Scripts that build scenes
◇ ◇ ◇

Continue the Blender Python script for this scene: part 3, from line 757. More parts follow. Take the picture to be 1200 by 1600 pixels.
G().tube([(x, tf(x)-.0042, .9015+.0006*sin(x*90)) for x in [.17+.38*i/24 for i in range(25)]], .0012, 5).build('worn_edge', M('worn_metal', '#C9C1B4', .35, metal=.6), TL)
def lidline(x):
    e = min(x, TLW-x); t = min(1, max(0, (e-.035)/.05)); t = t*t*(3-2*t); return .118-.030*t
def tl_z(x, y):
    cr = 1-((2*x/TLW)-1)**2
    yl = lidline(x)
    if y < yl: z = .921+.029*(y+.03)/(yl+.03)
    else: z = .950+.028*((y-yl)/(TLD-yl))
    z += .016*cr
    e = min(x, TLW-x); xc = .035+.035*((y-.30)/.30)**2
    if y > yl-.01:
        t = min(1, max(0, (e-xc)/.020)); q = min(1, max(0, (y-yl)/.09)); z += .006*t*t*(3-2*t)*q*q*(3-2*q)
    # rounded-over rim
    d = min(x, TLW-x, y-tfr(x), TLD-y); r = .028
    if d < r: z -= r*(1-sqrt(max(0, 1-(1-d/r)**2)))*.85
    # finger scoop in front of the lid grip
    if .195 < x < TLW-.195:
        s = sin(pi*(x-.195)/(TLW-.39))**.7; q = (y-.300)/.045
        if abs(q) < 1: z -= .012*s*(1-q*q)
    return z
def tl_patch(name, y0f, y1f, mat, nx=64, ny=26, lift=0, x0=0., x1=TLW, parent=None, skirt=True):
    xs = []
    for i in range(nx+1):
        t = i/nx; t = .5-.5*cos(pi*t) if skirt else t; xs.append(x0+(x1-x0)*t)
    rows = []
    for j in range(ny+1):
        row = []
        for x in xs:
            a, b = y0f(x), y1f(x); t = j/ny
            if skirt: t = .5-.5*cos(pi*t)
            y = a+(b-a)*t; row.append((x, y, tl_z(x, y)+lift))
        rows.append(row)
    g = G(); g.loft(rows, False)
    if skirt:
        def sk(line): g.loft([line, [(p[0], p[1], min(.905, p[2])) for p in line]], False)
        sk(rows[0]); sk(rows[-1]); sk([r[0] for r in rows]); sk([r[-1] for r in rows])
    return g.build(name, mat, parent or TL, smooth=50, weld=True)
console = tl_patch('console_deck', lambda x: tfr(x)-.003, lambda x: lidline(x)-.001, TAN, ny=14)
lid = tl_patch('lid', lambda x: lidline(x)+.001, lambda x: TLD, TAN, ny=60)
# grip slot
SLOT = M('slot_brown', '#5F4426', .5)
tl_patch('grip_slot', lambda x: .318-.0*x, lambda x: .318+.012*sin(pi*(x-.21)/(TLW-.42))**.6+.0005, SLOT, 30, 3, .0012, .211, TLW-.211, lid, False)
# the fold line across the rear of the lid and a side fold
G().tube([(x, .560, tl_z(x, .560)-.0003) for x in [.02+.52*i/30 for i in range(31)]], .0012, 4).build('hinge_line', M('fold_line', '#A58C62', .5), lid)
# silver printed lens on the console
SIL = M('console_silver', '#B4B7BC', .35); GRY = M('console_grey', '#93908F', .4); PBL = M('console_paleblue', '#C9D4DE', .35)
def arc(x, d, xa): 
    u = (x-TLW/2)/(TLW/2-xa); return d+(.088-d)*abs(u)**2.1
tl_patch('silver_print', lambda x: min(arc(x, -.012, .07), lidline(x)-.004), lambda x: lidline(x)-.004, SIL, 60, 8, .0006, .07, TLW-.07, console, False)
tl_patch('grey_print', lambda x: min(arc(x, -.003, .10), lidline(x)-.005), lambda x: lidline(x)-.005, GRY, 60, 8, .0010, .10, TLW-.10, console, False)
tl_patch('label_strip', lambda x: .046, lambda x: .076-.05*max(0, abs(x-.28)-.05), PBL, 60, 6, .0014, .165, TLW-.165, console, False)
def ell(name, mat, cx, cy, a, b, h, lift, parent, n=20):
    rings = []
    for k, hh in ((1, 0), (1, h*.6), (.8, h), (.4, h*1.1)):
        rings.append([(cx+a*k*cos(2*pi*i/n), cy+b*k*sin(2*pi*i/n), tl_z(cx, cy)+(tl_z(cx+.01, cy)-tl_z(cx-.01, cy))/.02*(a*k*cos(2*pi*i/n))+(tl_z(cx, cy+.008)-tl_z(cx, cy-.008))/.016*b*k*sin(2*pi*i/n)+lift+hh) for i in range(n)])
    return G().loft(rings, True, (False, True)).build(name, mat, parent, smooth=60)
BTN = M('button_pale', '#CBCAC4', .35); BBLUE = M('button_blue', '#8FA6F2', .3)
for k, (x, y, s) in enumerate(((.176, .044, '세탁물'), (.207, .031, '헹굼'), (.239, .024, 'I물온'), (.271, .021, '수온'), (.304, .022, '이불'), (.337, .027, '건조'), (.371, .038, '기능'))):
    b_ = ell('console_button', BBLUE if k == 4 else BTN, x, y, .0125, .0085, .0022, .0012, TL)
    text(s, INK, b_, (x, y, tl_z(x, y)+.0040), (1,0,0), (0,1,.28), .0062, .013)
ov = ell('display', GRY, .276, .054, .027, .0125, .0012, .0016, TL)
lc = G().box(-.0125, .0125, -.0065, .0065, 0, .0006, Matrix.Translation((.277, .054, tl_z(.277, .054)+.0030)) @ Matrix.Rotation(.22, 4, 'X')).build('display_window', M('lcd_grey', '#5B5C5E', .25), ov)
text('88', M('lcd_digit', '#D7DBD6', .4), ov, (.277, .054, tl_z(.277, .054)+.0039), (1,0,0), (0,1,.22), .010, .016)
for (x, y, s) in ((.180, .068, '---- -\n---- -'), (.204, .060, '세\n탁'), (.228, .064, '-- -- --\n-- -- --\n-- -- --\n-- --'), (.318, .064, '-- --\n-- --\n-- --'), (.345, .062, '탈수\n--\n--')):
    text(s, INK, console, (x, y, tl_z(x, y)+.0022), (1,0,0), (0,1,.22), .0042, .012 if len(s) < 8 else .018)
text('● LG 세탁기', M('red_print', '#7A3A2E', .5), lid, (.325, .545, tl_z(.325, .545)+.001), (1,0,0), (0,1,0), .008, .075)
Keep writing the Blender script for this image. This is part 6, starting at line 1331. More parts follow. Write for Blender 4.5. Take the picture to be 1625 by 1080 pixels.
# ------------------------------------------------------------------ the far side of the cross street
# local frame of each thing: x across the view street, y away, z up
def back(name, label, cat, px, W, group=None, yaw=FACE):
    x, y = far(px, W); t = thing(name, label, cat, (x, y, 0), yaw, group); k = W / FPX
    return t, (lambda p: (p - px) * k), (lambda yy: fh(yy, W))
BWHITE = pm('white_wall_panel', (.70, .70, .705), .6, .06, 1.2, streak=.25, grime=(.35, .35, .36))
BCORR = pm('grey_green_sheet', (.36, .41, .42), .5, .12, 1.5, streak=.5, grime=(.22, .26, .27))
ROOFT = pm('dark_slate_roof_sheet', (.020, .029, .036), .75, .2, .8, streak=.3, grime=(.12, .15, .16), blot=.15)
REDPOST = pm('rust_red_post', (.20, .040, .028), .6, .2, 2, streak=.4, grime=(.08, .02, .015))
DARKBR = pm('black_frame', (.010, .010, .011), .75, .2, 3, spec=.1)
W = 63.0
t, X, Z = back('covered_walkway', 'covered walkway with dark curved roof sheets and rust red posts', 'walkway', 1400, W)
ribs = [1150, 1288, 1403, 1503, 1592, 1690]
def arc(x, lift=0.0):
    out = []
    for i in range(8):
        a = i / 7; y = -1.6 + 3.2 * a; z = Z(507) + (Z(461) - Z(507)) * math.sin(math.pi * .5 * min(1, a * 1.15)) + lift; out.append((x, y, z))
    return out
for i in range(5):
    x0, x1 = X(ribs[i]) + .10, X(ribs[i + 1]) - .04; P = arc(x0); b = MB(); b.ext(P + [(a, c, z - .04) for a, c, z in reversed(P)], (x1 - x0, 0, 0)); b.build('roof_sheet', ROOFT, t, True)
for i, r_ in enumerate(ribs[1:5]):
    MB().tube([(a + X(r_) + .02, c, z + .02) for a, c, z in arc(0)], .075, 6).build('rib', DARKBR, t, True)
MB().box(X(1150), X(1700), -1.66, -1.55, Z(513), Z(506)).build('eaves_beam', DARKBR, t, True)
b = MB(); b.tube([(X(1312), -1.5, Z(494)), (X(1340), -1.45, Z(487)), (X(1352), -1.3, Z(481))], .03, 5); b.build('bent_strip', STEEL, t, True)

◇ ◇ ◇

■ DO THIS
Where a line in the entries holds "pixels", copy that line.

■ SOLVED PROBLEM
Continue the Blender Python script for this scene: part 3, from line 757. More parts follow. Take the picture to be 1200 by 1600 pixels.
Keep writing the Blender script for this image. This is part 6, starting at line 1331. More parts follow. Write for Blender 4.5. Take the picture to be 1625 by 1080 pixels.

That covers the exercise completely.